In the 1993 movie Groundhog Day, Bill Murray played a television weatherman forced to relive the same day over and over again until he gets it right.

It all happens when he goes to Punxsutawney, Pennsylvania, to cover the annual groundhog festival. Every morning Murray's character wakes up to the same day, at the same moment, to the same cheesy tune playing on the radio.

That's been Japan's experience over the past year. Every morning brought the same gloomy news on the economy -- falling prices, rising unemployment and corporate bankruptcies. Each and every day featured hollow pledges from politicians to fix things.
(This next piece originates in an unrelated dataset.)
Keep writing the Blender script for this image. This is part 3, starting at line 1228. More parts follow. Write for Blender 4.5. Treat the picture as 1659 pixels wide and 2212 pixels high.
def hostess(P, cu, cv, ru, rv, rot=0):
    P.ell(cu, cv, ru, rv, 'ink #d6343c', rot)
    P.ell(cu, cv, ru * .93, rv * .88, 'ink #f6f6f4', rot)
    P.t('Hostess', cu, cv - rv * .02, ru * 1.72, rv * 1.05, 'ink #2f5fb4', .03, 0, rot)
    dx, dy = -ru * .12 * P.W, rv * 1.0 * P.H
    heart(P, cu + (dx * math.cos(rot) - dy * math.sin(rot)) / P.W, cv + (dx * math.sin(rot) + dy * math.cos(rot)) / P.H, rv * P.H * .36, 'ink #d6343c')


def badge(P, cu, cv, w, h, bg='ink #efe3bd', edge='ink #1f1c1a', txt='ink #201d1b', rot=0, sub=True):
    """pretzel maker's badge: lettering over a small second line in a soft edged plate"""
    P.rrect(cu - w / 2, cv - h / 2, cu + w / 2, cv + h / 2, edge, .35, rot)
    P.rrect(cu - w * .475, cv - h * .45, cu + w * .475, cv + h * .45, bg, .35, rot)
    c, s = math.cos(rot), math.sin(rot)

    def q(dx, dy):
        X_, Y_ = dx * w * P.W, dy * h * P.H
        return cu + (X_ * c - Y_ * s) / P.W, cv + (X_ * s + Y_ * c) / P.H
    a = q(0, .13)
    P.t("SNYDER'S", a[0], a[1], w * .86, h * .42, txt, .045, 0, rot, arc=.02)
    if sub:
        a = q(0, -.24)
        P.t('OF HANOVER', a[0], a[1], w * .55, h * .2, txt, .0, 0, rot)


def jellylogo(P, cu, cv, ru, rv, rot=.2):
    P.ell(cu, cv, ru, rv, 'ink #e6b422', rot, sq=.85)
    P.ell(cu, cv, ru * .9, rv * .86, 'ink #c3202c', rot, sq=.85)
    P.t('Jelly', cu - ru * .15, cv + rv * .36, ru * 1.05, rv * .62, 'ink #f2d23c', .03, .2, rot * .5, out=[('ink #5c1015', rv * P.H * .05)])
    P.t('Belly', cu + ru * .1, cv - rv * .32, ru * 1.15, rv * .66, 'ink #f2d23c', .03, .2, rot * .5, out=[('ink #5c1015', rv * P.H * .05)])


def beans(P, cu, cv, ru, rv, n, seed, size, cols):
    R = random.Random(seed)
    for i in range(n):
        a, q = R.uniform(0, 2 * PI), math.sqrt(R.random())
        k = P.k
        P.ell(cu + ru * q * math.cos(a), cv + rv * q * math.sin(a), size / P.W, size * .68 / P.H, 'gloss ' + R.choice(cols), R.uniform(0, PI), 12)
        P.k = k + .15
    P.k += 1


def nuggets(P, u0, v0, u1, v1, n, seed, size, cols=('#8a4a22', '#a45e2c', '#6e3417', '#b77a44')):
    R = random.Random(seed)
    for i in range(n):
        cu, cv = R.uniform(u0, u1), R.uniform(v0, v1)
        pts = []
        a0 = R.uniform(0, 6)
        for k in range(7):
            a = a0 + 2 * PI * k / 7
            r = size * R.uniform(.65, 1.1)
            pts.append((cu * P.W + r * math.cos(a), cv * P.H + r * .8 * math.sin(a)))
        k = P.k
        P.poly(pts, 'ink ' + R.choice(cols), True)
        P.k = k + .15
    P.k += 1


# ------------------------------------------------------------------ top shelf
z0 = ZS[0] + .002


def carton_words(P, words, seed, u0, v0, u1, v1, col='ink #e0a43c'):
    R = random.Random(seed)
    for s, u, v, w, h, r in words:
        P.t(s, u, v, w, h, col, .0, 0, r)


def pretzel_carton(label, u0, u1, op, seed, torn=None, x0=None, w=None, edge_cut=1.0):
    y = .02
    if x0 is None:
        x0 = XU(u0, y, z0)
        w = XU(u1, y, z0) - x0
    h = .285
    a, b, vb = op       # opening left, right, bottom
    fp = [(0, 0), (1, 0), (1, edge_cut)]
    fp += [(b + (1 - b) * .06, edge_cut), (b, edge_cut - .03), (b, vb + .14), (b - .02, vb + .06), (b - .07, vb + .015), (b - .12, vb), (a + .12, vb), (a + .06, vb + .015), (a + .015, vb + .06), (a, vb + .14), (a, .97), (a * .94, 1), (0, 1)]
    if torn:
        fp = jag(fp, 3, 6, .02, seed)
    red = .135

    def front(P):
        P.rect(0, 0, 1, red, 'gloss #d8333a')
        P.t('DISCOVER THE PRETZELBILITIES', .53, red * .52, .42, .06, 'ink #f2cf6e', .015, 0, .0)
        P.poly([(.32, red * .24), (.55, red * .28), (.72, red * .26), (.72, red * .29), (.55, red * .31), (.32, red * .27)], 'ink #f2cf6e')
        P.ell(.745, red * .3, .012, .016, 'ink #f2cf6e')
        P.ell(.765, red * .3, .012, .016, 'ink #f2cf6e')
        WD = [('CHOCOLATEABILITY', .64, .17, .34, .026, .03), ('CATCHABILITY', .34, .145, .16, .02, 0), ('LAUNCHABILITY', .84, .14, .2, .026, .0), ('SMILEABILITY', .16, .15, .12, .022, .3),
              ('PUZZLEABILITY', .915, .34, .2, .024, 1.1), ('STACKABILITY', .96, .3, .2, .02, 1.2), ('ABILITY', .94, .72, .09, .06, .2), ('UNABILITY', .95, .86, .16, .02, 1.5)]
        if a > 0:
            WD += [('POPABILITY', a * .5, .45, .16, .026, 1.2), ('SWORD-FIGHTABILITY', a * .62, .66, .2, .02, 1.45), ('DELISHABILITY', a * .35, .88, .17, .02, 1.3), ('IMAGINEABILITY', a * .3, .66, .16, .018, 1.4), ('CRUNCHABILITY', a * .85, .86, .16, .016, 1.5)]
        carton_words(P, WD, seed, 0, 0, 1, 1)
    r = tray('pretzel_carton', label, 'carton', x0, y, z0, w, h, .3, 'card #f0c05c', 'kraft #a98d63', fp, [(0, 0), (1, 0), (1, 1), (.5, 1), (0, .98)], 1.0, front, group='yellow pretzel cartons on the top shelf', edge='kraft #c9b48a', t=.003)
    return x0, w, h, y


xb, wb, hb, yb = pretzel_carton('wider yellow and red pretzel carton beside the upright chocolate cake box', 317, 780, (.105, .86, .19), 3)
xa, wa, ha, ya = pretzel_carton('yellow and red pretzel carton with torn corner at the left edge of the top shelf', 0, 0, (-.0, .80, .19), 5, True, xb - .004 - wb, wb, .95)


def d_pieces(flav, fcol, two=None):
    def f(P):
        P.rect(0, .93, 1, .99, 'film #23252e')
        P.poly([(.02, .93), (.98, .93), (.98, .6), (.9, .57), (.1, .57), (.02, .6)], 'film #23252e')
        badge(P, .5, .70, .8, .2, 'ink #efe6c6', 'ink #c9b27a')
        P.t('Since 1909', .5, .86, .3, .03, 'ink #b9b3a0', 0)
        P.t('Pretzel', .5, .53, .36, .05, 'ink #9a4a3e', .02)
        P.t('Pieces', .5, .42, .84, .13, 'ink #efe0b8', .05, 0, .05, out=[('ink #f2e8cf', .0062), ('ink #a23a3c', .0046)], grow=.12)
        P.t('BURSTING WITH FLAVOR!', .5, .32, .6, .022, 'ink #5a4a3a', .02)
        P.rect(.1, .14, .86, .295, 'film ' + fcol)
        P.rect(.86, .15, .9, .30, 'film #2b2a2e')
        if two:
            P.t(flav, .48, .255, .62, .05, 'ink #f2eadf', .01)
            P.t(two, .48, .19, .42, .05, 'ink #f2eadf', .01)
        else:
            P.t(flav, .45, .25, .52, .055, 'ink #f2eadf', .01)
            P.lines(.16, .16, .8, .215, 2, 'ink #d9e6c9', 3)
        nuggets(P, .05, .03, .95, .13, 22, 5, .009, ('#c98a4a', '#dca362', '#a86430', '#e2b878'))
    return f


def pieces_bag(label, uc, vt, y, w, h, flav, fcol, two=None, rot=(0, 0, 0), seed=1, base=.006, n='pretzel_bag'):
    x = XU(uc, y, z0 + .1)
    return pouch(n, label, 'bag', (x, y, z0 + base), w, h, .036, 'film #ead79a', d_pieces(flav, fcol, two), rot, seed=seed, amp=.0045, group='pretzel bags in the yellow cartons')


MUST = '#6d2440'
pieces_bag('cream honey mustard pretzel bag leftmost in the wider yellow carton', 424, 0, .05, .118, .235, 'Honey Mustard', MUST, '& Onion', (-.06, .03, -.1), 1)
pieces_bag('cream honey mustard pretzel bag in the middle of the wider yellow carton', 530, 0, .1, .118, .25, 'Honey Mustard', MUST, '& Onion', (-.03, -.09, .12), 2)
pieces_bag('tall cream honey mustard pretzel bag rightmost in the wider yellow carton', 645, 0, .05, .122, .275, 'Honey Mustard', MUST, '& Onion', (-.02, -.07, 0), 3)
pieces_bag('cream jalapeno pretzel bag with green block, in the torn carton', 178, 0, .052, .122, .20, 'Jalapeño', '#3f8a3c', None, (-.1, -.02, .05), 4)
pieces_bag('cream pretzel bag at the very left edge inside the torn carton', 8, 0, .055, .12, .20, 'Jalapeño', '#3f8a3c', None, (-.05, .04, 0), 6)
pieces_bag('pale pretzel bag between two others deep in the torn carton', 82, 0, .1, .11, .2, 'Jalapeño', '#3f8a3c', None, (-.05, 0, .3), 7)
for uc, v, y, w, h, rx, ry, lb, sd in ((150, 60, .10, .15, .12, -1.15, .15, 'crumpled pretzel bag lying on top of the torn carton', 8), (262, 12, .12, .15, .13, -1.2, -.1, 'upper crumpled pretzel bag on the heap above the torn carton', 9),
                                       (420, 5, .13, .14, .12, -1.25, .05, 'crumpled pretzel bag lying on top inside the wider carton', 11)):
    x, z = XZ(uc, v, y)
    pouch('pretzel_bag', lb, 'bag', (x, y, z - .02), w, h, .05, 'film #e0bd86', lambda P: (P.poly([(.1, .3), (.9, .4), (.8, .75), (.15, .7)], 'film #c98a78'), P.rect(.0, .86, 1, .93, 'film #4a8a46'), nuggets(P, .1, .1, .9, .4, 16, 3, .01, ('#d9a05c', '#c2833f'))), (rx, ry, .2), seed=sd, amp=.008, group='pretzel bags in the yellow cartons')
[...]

Yet each and every time folks rolled out of bed it was with the knowledge that their finances hadn't -- and wouldn't -- improve.

No laughing matter

The film Groundhog Day was a comedy; for the Japanese, this year was anything but. A new year is about to start just as this one began. Pessimism is pervasive; uncertainty reigns. In many ways, the economy moves into next year on even worse footing. Banks that promised a year ago to write down bad loans and let deadbeat companies fail didn't. Companies that pledged to reduce debt levels haven't. Japan biggest problem -- bad loans -- worsened.

That doesn't mean this year was devoid of new -- and hopeful -- developments. Topping the list was the emergence of Junichiro Koizumi, Japan's charismatic and wildly popular prime minister.

The self-styled maverick came to office vowing to shake things up in Tokyo. For all his talk, however, Koizumi hasn't accomplished anything of note.

That is, except for the kind you don't write home about.

Economic-record trackers had a busy year where Japan was concerned. It fell into its third recession in a decade.

Industrial production hit a 14-year low. The national debt approached ?666 trillion, the biggest in the industrialized world. Unemployment hit an all-time high of 5.5 percent. The number of corporate bankruptcies hit a 17-year high. And Japan offered the lowest interest rates among developed nations: zero percent.

Bad news seems good

Things looked so dire that even bad news seemed good. Take the rash of corporate firings over the past year. Marquee-caliber corporate names appeared to trim jobs as rarely before. The trend had pundits predicting the death of lifetime employment.

Closer inspection shows just how exaggerated such claims were. Jobs not eliminated via expensive early retirement packages were cut overseas. Many "firings" meant employees were shifted to affiliate companies. It's yet another example of how subjective words like "change" and "reform" can be in Japan.

The rising number of corporate bankruptcies over the past year was also read as a triumph for change. This too comes with a gaping caveat. Yes, companies such as Mycal Corp, Aoki Corp and some other household names went bust this year, exciting investors who saw the trend as evidence Koizumi was for real. Yet for every company that ran out of breathing space, there were 50 big ones that banks continued to carry.

The sense of deja vu here in Japan came from the Koizumi administration itself. For all its talk about "no-pain-no-gain" economic reform, it quickly resorted to protecting the status quo. Rather than increasing competition in the economy, Koizumi's Cabinet spent most of its time trying to weaken the yen.